3D scene scripts:
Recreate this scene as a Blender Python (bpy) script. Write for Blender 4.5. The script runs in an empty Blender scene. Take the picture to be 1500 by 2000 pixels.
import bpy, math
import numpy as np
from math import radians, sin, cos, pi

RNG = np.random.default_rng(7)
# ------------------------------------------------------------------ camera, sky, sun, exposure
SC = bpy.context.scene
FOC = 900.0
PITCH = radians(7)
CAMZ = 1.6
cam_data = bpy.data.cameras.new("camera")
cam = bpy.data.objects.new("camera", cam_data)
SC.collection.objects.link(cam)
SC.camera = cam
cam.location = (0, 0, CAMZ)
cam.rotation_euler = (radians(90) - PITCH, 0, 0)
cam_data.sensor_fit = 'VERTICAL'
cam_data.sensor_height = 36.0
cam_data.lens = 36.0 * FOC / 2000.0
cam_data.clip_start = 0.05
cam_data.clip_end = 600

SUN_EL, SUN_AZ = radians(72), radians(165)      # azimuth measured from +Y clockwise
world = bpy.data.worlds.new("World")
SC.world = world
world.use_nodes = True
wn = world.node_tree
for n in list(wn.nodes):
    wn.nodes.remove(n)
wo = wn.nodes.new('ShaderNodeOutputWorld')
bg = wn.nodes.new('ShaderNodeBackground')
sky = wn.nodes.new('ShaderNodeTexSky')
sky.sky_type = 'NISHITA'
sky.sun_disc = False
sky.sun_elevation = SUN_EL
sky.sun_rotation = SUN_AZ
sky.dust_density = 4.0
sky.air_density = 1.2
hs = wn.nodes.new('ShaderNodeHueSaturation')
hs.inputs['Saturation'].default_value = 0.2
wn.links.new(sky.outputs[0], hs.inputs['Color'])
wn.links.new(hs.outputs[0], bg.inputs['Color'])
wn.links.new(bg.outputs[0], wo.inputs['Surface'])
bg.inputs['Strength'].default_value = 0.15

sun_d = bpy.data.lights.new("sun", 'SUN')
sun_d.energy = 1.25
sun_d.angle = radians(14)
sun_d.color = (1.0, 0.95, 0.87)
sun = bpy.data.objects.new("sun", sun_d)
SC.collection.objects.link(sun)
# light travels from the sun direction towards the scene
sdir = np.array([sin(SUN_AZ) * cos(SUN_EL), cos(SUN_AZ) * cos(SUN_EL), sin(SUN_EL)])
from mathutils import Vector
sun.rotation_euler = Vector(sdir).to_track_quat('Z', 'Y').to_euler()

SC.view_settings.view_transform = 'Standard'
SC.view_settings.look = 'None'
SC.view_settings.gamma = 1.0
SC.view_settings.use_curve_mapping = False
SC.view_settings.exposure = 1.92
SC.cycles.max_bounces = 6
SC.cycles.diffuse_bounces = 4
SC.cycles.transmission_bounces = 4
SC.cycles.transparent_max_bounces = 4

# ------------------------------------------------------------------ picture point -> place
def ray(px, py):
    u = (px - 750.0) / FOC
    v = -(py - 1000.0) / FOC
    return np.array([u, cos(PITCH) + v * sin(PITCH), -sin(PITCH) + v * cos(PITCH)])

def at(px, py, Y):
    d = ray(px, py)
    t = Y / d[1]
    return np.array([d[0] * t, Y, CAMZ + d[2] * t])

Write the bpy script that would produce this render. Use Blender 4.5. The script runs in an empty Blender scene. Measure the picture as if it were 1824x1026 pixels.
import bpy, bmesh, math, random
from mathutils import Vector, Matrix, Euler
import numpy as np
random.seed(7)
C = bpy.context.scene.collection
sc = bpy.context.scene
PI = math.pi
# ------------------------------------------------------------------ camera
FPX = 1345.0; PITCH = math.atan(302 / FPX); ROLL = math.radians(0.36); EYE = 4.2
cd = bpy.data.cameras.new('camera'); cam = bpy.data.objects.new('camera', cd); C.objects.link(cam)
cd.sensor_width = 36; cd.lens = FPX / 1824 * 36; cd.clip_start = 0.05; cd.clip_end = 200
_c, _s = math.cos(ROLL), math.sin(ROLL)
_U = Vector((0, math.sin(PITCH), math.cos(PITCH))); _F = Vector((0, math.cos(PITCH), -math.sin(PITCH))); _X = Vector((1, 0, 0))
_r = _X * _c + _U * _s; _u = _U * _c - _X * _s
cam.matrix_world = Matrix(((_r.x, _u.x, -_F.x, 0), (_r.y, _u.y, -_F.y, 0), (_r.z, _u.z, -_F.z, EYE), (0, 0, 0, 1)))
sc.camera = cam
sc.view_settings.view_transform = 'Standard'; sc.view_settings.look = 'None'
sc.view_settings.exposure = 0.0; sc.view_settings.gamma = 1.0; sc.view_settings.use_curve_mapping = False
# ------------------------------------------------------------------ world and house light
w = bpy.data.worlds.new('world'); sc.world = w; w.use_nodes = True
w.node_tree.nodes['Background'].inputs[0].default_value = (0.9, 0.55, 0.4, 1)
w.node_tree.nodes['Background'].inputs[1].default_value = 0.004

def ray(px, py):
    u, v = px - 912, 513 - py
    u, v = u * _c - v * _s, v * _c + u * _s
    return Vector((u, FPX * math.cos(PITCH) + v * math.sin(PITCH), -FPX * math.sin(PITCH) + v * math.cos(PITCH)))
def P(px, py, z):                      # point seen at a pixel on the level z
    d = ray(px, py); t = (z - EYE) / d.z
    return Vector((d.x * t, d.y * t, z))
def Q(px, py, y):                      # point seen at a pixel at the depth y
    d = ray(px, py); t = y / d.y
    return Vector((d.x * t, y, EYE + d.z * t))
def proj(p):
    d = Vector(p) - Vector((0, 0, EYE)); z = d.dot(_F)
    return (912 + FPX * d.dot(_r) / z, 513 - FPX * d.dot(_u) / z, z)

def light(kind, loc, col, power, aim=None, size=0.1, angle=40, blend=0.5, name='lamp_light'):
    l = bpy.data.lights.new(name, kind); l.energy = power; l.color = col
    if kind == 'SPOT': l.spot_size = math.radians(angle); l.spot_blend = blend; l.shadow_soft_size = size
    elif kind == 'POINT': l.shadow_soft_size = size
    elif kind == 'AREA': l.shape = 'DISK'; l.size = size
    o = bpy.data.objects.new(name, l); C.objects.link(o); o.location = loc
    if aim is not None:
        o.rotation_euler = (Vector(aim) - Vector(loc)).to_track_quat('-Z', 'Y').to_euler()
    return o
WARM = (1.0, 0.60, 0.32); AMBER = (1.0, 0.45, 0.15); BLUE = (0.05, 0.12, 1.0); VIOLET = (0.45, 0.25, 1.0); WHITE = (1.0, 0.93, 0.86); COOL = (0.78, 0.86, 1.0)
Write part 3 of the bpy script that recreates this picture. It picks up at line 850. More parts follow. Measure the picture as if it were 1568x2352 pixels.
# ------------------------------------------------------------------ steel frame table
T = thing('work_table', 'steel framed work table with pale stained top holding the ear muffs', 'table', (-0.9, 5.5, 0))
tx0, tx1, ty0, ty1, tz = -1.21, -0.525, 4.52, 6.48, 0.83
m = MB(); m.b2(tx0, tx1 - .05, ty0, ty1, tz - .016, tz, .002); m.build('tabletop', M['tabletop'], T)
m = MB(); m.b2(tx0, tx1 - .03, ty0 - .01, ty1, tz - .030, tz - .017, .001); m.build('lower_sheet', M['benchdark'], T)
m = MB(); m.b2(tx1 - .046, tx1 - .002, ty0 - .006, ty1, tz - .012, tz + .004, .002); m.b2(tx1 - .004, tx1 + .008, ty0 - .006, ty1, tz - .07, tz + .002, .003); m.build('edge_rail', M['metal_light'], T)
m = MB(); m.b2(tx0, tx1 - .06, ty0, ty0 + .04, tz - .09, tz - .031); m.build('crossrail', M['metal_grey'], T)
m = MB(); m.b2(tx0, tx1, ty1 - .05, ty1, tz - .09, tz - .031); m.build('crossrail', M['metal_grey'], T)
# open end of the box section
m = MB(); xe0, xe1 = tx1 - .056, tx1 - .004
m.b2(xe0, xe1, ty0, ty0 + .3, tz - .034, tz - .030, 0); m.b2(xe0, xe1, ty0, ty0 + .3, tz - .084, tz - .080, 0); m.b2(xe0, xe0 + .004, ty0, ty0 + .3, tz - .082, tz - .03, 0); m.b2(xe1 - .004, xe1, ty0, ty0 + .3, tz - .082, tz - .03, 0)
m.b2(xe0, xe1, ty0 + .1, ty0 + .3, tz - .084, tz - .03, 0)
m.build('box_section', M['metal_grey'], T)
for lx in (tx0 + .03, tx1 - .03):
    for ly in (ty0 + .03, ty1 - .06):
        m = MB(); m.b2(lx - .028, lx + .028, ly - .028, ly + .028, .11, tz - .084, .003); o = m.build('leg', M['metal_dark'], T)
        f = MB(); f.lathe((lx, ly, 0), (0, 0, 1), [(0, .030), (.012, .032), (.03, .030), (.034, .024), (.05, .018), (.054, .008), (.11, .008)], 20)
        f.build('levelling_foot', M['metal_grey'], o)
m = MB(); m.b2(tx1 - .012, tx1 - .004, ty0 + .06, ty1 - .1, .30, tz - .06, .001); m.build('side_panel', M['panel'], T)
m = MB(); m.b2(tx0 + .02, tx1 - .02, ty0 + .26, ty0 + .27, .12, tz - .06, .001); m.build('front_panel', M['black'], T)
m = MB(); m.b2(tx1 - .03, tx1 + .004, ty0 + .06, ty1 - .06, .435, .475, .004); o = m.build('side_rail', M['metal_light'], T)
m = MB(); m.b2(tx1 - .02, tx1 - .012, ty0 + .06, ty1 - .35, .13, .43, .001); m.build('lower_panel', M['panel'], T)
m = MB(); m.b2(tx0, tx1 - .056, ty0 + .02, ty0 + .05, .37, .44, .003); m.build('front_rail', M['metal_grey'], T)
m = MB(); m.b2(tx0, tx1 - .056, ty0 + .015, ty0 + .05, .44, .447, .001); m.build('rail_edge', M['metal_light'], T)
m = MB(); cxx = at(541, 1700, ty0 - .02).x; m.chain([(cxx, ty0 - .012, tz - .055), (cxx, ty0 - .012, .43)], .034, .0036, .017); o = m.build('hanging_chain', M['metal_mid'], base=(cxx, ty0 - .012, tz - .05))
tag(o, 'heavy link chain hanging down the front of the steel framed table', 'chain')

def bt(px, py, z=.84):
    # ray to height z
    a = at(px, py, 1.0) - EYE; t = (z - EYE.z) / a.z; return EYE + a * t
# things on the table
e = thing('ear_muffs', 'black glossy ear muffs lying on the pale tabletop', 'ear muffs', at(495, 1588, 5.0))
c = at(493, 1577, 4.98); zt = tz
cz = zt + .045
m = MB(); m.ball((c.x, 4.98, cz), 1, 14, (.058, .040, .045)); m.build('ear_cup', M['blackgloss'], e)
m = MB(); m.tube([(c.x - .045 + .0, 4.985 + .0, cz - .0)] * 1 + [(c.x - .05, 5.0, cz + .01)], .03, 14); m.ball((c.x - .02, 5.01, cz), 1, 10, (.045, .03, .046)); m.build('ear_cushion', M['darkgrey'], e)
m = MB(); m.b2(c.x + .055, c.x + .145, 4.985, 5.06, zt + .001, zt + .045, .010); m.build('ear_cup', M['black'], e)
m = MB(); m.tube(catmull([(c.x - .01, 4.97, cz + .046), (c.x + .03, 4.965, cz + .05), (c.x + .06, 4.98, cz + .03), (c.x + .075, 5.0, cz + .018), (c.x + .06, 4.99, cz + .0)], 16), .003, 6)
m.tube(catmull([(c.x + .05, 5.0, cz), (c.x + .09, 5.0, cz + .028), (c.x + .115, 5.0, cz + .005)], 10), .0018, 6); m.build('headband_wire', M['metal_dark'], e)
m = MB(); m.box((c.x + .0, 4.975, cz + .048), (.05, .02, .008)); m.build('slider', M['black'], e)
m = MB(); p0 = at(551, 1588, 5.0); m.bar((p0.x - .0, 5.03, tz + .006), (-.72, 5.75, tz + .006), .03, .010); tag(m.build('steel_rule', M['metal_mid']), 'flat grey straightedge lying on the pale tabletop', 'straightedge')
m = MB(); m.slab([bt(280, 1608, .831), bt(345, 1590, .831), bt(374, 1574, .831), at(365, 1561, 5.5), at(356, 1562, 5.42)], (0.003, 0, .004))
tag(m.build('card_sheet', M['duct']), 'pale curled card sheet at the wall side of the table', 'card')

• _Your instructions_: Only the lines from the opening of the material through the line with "from math import radians, sin, cos, pi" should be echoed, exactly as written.

• _Correct response_:
Recreate this scene as a Blender Python (bpy) script. Write for Blender 4.5. The script runs in an empty Blender scene. Take the picture to be 1500 by 2000 pixels.
import bpy, math
import numpy as np
from math import radians, sin, cos, pi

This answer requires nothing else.